The same is true of Arrow. Arrow has gradually evolved to a place where the sanctity of life takes on greater importance than how much cannon fodder can be produced during a battle. When a character dies on Arrow, it results in seismic changes to the characters’ lives, completely rewriting the reality of the show. Both season two and season three are arced entirely around reactions to a beloved character being killed, with a single life forever altering the dynamics of the world.

It’s this focus on humanity that has allowed these shows to thrive. Instead of their budgets being a handicap, both shows have embraced that intimacy and focused on making sure that every battle and every hurdle the characters undergo has genuine importance.

As digital technology continues to improve, filmmakers seem hellbent on hurling more and more soulless destruction at us. But no matter how lovingly rendered the clouds of debris and death might be, we can’t connect to it on a human level.

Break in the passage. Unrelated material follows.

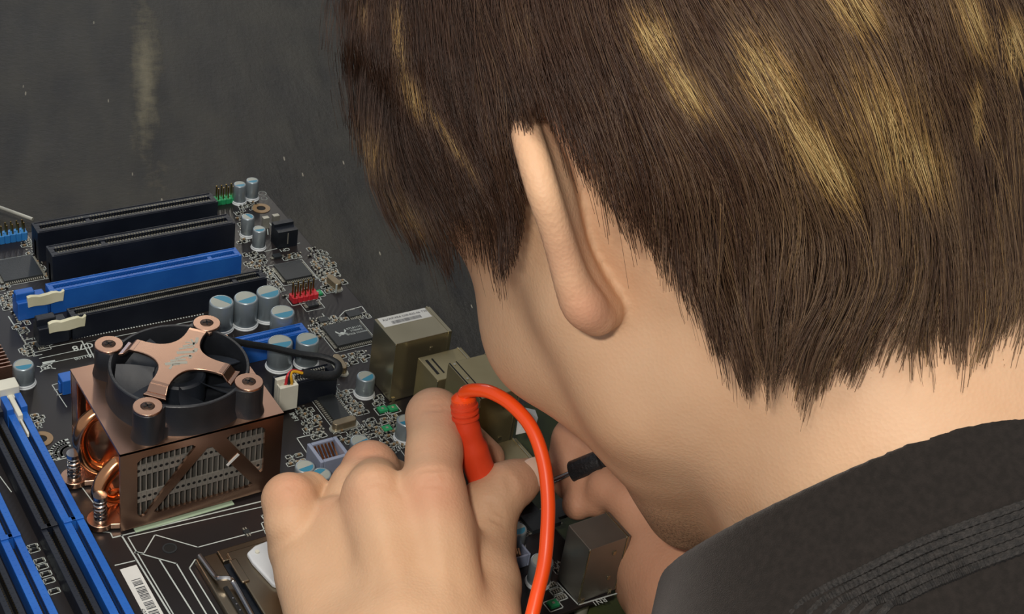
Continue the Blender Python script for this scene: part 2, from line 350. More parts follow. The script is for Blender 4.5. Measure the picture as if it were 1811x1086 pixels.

The great filmmakers and great storytellers know that the fantastic needs a connection to the human in order to work and while Arrow and Flash may not always hit that mark (although I will happily make the case that Flash has had the best first season for a show I have seen since Terriers, and if we are limiting it to sci-fi shows, Battlestar Galactica) the emphasis on the human scale reaction to comic book insanity continues to buoy them past any obstacles.

So as the WB scrambles to try and find an enticing angle for their latest round of rain-soaked destruction porn (at least, that’s the image the trailers are putting out there) I’m sure they will be baffled why they can’t crack these characters for the general audience. They fail because they continue to put spectacle over people, because they are pummeling the audience with awe until it is utterly meaningless. You start to wish that someone, anyone, could sit these execs down and show them these low budget little shows airing on a fifth-rate network. Maybe then they would see that heart and humanity will overpower any other considerations. Always.